### Exercise task:
Take every line from the listing below that contains "scene".

### Data shown:
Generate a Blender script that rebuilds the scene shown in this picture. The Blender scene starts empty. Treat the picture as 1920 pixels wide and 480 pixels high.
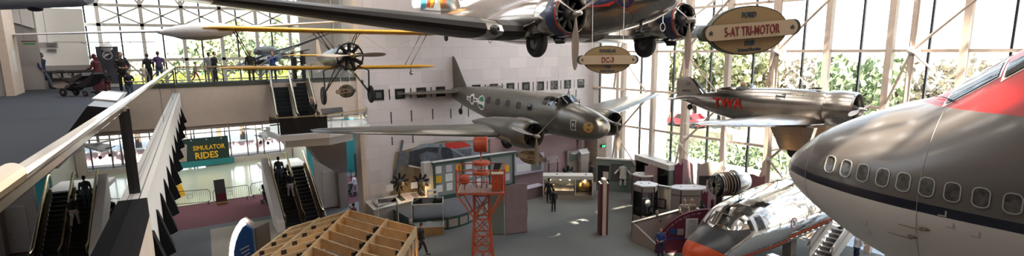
import bpy, bmesh, math, random
from mathutils import Vector, Matrix, Euler
random.seed(11)
PI = math.pi
S = bpy.context.scene
C = S.collection
def R(a): return math.radians(a)

# ---------------------------------------------------------------- camera
FPX, PIT, ROL, CX, CY, YAW, EYE = 1019.57, .176297, -.009782, 960., 274.27, .967698, 10.3
FW = (math.cos(YAW), math.sin(YAW)); RT = (math.sin(YAW), -math.cos(YAW))
_c, _s = math.cos(ROL), math.sin(ROL)
def ray(px, py):
    a, b = (px-CX)/FPX, (py-CY)/FPX
    a, b = _c*a+_s*b, -_s*a+_c*b
    y = math.cos(PIT)-b*math.sin(PIT); z = -b*math.cos(PIT)-math.sin(PIT)
    return Vector((a*RT[0]+y*FW[0], a*RT[1]+y*FW[1], z))
def atZ(px, py, z): r = ray(px, py); return Vector((0, 0, EYE))+r*((z-EYE)/r.z)
def atY(px, py, y): r = ray(px, py); return Vector((0, 0, EYE))+r*(y/r.y)
def atX(px, py, x): r = ray(px, py); return Vector((0, 0, EYE))+r*(x/r.x)
def atD(px, py, d): r = ray(px, py); return Vector((0, 0, EYE))+r*(d/(r.x*FW[0]+r.y*FW[1]))
cam = bpy.data.cameras.new('camera'); co = bpy.data.objects.new('camera', cam); C.objects.link(co)
r0 = Vector((RT[0], RT[1], 0)); f0 = Vector((FW[0]*math.cos(PIT), FW[1]*math.cos(PIT), -math.sin(PIT))); u0 = r0.cross(f0)
ax = r0*_c+u0*_s; up = u0*_c-r0*_s
m = Matrix((ax, up, -f0)).transposed().to_4x4(); m.translation = (0, 0, EYE)
co.matrix_world = m
cam.sensor_width = 36; cam.lens = 36*FPX/1920; cam.shift_y = (CY-240)/1920; cam.clip_start = .05; cam.clip_end = 900
S.camera = co

# ---------------------------------------------------------------- materials
def mat(name, col, rough=.6, metal=0., noise=0., nscale=4., bump=0., bscale=20., spec=.5, coat=0., emit=None, estr=0., dark=None, alpha=1.):
    m = bpy.data.materials.new(name); m.use_nodes = True
    nt = m.node_tree; b = nt.nodes['Principled BSDF']
    b.inputs['Base Color'].default_value = (*col, 1); b.inputs['Roughness'].default_value = rough
    b.inputs['Metallic'].default_value = metal; b.inputs['Specular IOR Level'].default_value = spec
    b.inputs['Coat Weight'].default_value = coat
    tc = nt.nodes.new('ShaderNodeTexCoord')
    if noise > 0 or dark:
        n = nt.nodes.new('ShaderNodeTexNoise'); n.inputs['Scale'].default_value = nscale; n.inputs['Detail'].default_value = 5
        nt.links.new(tc.outputs['Object'], n.inputs['Vector'])
        mx = nt.nodes.new('ShaderNodeMix'); mx.data_type = 'RGBA'
        d = dark or tuple(c*(1-noise) for c in col)
        mx.inputs['A'].default_value = (*d, 1); mx.inputs['B'].default_value = (*[min(1, c*(1+noise*.4)) for c in col], 1)
        rp = nt.nodes.new('ShaderNodeValToRGB'); rp.color_ramp.elements[0].position = .35; rp.color_ramp.elements[1].position = .65
        nt.links.new(n.outputs['Fac'], rp.inputs['Fac']); nt.links.new(rp.outputs['Color'], mx.inputs['Factor'])
        nt.links.new(mx.outputs['Result'], b.inputs['Base Color'])
    if bump > 0:
        n2 = nt.nodes.new('ShaderNodeTexNoise'); n2.inputs['Scale'].default_value = bscale
        nt.links.new(tc.outputs['Object'], n2.inputs['Vector'])
        bp = nt.nodes.new('ShaderNodeBump'); bp.inputs['Strength'].default_value = bump; bp.inputs['Distance'].default_value = .02
        nt.links.new(n2.outputs['Fac'], bp.inputs['Height']); nt.links.new(bp.outputs['Normal'], b.inputs['Normal'])
    if emit: b.inputs['Emission Color'].default_value = (*emit, 1); b.inputs['Emission Strength'].default_value = estr
    return m
def glassmat(name, tint=(1, 1, 1), refl=1., fr=1.45):
    m = bpy.data.materials.new(name); m.use_nodes = True; nt = m.node_tree; nt.nodes.clear()
    o = nt.nodes.new('ShaderNodeOutputMaterial'); t = nt.nodes.new('ShaderNodeBsdfTransparent'); g = nt.nodes.new('ShaderNodeBsdfGlossy')
    t.inputs[0].default_value = (*tint, 1); g.inputs['Roughness'].default_value = .0
    f = nt.nodes.new('ShaderNodeFresnel'); f.inputs[0].default_value = fr
    mu = nt.nodes.new('ShaderNodeMath'); mu.operation = 'MULTIPLY'; mu.inputs[1].default_value = refl; mu.use_clamp = True
    mx = nt.nodes.new('ShaderNodeMixShader')
    nt.links.new(f.outputs[0], mu.inputs[0]); nt.links.new(mu.outputs[0], mx.inputs[0])
    nt.links.new(t.outputs[0], mx.inputs[1]); nt.links.new(g.outputs[0], mx.inputs[2]); nt.links.new(mx.outputs[0], o.inputs[0])
    return m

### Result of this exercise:
Generate a Blender script that rebuilds the scene shown in this picture. The Blender scene starts empty. Treat the picture as 1920 pixels wide and 480 pixels high.
S = bpy.context.scene